Given material
============================================================
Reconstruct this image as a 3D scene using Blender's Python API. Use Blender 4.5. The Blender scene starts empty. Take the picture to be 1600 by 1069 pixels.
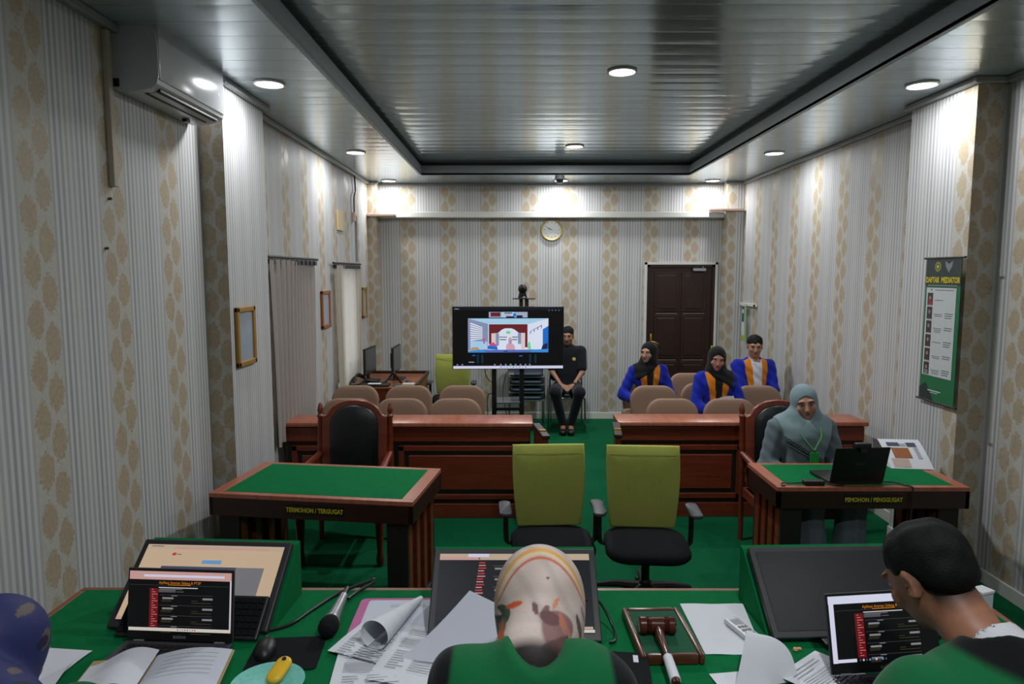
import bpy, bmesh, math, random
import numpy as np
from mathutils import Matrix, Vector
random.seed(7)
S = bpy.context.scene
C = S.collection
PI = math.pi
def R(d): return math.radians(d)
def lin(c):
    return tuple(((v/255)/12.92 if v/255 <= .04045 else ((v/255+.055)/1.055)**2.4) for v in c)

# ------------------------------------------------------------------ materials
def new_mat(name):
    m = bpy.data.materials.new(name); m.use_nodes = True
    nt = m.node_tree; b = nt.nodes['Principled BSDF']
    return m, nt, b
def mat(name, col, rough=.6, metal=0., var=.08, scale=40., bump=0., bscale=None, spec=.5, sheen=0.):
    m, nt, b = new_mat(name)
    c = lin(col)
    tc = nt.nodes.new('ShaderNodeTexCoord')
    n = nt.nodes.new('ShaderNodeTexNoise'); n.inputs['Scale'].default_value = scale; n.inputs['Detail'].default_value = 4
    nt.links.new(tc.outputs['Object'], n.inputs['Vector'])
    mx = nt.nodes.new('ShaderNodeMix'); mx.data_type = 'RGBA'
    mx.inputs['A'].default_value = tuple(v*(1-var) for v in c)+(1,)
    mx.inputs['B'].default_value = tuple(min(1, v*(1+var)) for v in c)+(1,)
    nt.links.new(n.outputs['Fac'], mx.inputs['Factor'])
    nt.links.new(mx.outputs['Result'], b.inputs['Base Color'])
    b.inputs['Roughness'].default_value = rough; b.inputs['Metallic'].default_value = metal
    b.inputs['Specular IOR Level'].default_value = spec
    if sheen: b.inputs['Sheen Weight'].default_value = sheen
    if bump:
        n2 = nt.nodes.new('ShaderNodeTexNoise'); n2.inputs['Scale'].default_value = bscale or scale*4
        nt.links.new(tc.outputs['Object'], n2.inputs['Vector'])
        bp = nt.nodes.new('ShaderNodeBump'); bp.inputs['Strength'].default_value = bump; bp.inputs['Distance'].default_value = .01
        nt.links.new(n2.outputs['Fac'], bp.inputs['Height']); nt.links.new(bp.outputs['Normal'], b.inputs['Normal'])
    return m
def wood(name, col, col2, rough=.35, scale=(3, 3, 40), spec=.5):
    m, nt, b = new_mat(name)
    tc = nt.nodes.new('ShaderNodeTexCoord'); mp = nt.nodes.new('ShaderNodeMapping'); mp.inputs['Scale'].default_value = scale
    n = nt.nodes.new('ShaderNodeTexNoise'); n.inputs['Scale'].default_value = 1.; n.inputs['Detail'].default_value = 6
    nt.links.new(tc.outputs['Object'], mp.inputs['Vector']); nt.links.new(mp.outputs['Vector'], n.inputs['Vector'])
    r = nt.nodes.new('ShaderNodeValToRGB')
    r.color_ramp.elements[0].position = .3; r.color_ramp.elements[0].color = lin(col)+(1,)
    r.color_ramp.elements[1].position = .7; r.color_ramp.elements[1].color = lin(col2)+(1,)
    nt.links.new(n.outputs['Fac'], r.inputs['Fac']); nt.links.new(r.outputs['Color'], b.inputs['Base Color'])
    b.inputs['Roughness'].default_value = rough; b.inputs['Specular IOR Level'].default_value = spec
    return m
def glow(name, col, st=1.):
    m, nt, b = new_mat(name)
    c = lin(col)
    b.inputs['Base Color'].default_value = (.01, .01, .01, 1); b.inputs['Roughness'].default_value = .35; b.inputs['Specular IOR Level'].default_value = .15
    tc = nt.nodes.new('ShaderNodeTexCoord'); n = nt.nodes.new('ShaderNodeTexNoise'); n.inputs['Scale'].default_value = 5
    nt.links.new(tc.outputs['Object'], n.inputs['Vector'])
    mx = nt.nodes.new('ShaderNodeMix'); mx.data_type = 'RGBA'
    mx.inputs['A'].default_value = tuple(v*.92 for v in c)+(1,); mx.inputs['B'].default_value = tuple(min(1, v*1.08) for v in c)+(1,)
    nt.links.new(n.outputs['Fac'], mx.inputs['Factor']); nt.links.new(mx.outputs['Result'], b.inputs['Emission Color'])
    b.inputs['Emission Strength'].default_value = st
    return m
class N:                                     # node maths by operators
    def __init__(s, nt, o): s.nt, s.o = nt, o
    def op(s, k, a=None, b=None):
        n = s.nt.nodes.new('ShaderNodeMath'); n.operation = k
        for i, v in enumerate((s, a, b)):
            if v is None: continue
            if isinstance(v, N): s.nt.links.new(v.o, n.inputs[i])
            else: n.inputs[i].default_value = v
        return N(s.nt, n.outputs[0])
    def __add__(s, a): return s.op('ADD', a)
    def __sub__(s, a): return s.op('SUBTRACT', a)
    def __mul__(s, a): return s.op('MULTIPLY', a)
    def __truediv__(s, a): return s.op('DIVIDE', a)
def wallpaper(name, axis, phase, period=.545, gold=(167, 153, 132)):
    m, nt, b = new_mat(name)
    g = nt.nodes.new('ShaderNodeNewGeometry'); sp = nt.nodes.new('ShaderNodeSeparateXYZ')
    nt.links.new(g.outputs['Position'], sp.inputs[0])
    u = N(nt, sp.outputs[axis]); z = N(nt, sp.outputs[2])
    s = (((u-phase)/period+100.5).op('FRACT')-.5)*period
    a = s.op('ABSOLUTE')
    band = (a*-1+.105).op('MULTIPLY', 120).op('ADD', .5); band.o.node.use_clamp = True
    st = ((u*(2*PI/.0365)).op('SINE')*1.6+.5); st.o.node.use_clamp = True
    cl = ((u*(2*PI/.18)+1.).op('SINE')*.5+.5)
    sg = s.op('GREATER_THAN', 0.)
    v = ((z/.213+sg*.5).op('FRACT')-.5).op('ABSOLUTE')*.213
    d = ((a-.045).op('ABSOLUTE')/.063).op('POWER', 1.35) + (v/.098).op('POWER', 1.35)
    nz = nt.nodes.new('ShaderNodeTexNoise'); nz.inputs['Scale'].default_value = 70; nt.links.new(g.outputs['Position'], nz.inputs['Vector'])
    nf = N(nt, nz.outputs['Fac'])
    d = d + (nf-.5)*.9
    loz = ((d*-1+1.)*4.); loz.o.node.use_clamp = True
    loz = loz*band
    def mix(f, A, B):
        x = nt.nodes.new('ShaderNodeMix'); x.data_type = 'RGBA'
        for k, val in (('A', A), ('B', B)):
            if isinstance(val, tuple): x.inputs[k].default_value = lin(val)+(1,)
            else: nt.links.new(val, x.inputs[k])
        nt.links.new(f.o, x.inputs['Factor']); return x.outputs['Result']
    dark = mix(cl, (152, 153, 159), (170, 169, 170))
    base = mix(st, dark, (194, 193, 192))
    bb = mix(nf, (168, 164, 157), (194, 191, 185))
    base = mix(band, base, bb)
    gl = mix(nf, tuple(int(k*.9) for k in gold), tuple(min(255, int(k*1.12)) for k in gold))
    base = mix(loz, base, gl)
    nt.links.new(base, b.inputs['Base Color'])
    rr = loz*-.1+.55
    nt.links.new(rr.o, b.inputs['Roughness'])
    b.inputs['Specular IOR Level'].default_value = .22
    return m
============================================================
Objective
Write out, word for word, the lines from the start of the data through the one holding "return tuple(((v/255)/12.92 if". Omit pictures.

Answer to this exercise
Reconstruct this image as a 3D scene using Blender's Python API. Use Blender 4.5. The Blender scene starts empty. Take the picture to be 1600 by 1069 pixels.
import bpy, bmesh, math, random
import numpy as np
from mathutils import Matrix, Vector
random.seed(7)
S = bpy.context.scene
C = S.collection
PI = math.pi
def R(d): return math.radians(d)
def lin(c):
    return tuple(((v/255)/12.92 if v/255 <= .04045 else ((v/255+.055)/1.055)**2.4) for v in c)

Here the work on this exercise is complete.